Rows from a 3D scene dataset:
----

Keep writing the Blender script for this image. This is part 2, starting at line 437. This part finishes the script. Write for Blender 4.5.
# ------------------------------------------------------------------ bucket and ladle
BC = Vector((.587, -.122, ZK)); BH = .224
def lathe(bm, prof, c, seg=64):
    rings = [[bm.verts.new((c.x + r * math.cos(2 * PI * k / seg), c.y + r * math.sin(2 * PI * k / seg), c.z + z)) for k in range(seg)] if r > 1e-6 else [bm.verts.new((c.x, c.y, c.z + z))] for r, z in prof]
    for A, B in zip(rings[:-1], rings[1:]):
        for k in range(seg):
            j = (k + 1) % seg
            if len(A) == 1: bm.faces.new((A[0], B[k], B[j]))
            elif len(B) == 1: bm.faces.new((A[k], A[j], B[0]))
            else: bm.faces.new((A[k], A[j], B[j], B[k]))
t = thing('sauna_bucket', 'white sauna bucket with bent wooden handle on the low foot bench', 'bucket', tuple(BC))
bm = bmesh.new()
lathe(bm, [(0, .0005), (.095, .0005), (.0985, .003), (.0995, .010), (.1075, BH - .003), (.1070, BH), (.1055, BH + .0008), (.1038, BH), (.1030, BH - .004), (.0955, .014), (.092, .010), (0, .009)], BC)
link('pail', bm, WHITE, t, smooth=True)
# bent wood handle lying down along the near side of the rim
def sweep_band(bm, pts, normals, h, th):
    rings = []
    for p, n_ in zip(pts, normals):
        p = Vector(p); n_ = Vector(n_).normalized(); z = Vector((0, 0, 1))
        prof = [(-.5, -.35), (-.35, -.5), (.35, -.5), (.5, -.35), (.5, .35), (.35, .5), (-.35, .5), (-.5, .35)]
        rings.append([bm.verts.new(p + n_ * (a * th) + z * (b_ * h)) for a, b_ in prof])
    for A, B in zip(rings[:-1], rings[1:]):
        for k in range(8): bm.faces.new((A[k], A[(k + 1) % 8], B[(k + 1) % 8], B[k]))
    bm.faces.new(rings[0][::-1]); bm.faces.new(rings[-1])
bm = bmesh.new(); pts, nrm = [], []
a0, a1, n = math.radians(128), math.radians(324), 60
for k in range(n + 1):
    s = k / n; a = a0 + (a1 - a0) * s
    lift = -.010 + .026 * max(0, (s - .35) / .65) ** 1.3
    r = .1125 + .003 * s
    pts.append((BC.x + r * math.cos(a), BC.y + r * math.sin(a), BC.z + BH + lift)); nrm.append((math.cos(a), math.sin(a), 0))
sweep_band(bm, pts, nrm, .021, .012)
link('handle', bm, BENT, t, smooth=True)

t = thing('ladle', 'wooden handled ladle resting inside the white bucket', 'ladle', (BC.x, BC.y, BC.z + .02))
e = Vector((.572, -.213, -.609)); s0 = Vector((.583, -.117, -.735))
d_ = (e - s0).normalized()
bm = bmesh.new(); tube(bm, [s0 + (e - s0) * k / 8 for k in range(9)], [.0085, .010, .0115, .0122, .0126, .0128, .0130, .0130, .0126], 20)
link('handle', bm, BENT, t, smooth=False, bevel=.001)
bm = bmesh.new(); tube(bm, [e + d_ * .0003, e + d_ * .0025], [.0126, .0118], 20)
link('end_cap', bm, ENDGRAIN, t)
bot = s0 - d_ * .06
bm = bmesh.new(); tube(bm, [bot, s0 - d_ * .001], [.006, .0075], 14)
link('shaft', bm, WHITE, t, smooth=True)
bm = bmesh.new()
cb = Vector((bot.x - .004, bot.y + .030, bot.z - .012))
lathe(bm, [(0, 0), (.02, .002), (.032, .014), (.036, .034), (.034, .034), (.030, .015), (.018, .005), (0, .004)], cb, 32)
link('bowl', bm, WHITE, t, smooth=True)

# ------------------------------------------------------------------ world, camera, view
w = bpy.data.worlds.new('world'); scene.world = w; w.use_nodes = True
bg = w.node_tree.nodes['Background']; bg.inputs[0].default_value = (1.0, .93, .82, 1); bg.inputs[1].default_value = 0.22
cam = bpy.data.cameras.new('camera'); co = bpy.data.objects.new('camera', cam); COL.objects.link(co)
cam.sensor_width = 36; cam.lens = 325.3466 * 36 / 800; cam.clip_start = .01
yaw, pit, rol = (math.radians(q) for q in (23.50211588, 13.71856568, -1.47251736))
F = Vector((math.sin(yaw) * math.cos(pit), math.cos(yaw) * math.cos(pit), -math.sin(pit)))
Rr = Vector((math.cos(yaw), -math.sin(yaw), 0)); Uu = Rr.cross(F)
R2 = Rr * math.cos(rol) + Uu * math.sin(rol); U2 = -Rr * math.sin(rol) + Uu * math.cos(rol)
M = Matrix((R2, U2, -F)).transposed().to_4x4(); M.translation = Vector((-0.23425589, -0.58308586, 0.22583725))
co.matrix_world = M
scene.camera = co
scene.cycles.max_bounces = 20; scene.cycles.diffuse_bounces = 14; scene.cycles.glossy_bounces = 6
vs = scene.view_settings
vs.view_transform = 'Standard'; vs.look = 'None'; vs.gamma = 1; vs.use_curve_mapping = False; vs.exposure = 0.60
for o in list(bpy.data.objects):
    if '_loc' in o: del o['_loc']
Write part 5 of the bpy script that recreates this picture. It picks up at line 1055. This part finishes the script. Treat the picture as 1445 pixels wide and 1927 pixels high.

----

- Exercise objective:
Your task is to quote all of the data word for word.

- Response:
Keep writing the Blender script for this image. This is part 2, starting at line 437. This part finishes the script. Write for Blender 4.5.
# ------------------------------------------------------------------ bucket and ladle
BC = Vector((.587, -.122, ZK)); BH = .224
def lathe(bm, prof, c, seg=64):
    rings = [[bm.verts.new((c.x + r * math.cos(2 * PI * k / seg), c.y + r * math.sin(2 * PI * k / seg), c.z + z)) for k in range(seg)] if r > 1e-6 else [bm.verts.new((c.x, c.y, c.z + z))] for r, z in prof]
    for A, B in zip(rings[:-1], rings[1:]):
        for k in range(seg):
            j = (k + 1) % seg
            if len(A) == 1: bm.faces.new((A[0], B[k], B[j]))
            elif len(B) == 1: bm.faces.new((A[k], A[j], B[0]))
            else: bm.faces.new((A[k], A[j], B[j], B[k]))
t = thing('sauna_bucket', 'white sauna bucket with bent wooden handle on the low foot bench', 'bucket', tuple(BC))
bm = bmesh.new()
lathe(bm, [(0, .0005), (.095, .0005), (.0985, .003), (.0995, .010), (.1075, BH - .003), (.1070, BH), (.1055, BH + .0008), (.1038, BH), (.1030, BH - .004), (.0955, .014), (.092, .010), (0, .009)], BC)
link('pail', bm, WHITE, t, smooth=True)
# bent wood handle lying down along the near side of the rim
def sweep_band(bm, pts, normals, h, th):
    rings = []
    for p, n_ in zip(pts, normals):
        p = Vector(p); n_ = Vector(n_).normalized(); z = Vector((0, 0, 1))
        prof = [(-.5, -.35), (-.35, -.5), (.35, -.5), (.5, -.35), (.5, .35), (.35, .5), (-.35, .5), (-.5, .35)]
        rings.append([bm.verts.new(p + n_ * (a * th) + z * (b_ * h)) for a, b_ in prof])
    for A, B in zip(rings[:-1], rings[1:]):
        for k in range(8): bm.faces.new((A[k], A[(k + 1) % 8], B[(k + 1) % 8], B[k]))
    bm.faces.new(rings[0][::-1]); bm.faces.new(rings[-1])
bm = bmesh.new(); pts, nrm = [], []
a0, a1, n = math.radians(128), math.radians(324), 60
for k in range(n + 1):
    s = k / n; a = a0 + (a1 - a0) * s
    lift = -.010 + .026 * max(0, (s - .35) / .65) ** 1.3
    r = .1125 + .003 * s
    pts.append((BC.x + r * math.cos(a), BC.y + r * math.sin(a), BC.z + BH + lift)); nrm.append((math.cos(a), math.sin(a), 0))
sweep_band(bm, pts, nrm, .021, .012)
link('handle', bm, BENT, t, smooth=True)

t = thing('ladle', 'wooden handled ladle resting inside the white bucket', 'ladle', (BC.x, BC.y, BC.z + .02))
e = Vector((.572, -.213, -.609)); s0 = Vector((.583, -.117, -.735))
d_ = (e - s0).normalized()
bm = bmesh.new(); tube(bm, [s0 + (e - s0) * k / 8 for k in range(9)], [.0085, .010, .0115, .0122, .0126, .0128, .0130, .0130, .0126], 20)
link('handle', bm, BENT, t, smooth=False, bevel=.001)
bm = bmesh.new(); tube(bm, [e + d_ * .0003, e + d_ * .0025], [.0126, .0118], 20)
link('end_cap', bm, ENDGRAIN, t)
bot = s0 - d_ * .06
bm = bmesh.new(); tube(bm, [bot, s0 - d_ * .001], [.006, .0075], 14)
link('shaft', bm, WHITE, t, smooth=True)
bm = bmesh.new()
cb = Vector((bot.x - .004, bot.y + .030, bot.z - .012))
lathe(bm, [(0, 0), (.02, .002), (.032, .014), (.036, .034), (.034, .034), (.030, .015), (.018, .005), (0, .004)], cb, 32)
link('bowl', bm, WHITE, t, smooth=True)

# ------------------------------------------------------------------ world, camera, view
w = bpy.data.worlds.new('world'); scene.world = w; w.use_nodes = True
bg = w.node_tree.nodes['Background']; bg.inputs[0].default_value = (1.0, .93, .82, 1); bg.inputs[1].default_value = 0.22
cam = bpy.data.cameras.new('camera'); co = bpy.data.objects.new('camera', cam); COL.objects.link(co)
cam.sensor_width = 36; cam.lens = 325.3466 * 36 / 800; cam.clip_start = .01
yaw, pit, rol = (math.radians(q) for q in (23.50211588, 13.71856568, -1.47251736))
F = Vector((math.sin(yaw) * math.cos(pit), math.cos(yaw) * math.cos(pit), -math.sin(pit)))
Rr = Vector((math.cos(yaw), -math.sin(yaw), 0)); Uu = Rr.cross(F)
R2 = Rr * math.cos(rol) + Uu * math.sin(rol); U2 = -Rr * math.sin(rol) + Uu * math.cos(rol)
M = Matrix((R2, U2, -F)).transposed().to_4x4(); M.translation = Vector((-0.23425589, -0.58308586, 0.22583725))
co.matrix_world = M
scene.camera = co
scene.cycles.max_bounces = 20; scene.cycles.diffuse_bounces = 14; scene.cycles.glossy_bounces = 6
vs = scene.view_settings
vs.view_transform = 'Standard'; vs.look = 'None'; vs.gamma = 1; vs.use_curve_mapping = False; vs.exposure = 0.60
for o in list(bpy.data.objects):
    if '_loc' in o: del o['_loc']
Write part 5 of the bpy script that recreates this picture. It picks up at line 1055. This part finishes the script. Treat the picture as 1445 pixels wide and 1927 pixels high.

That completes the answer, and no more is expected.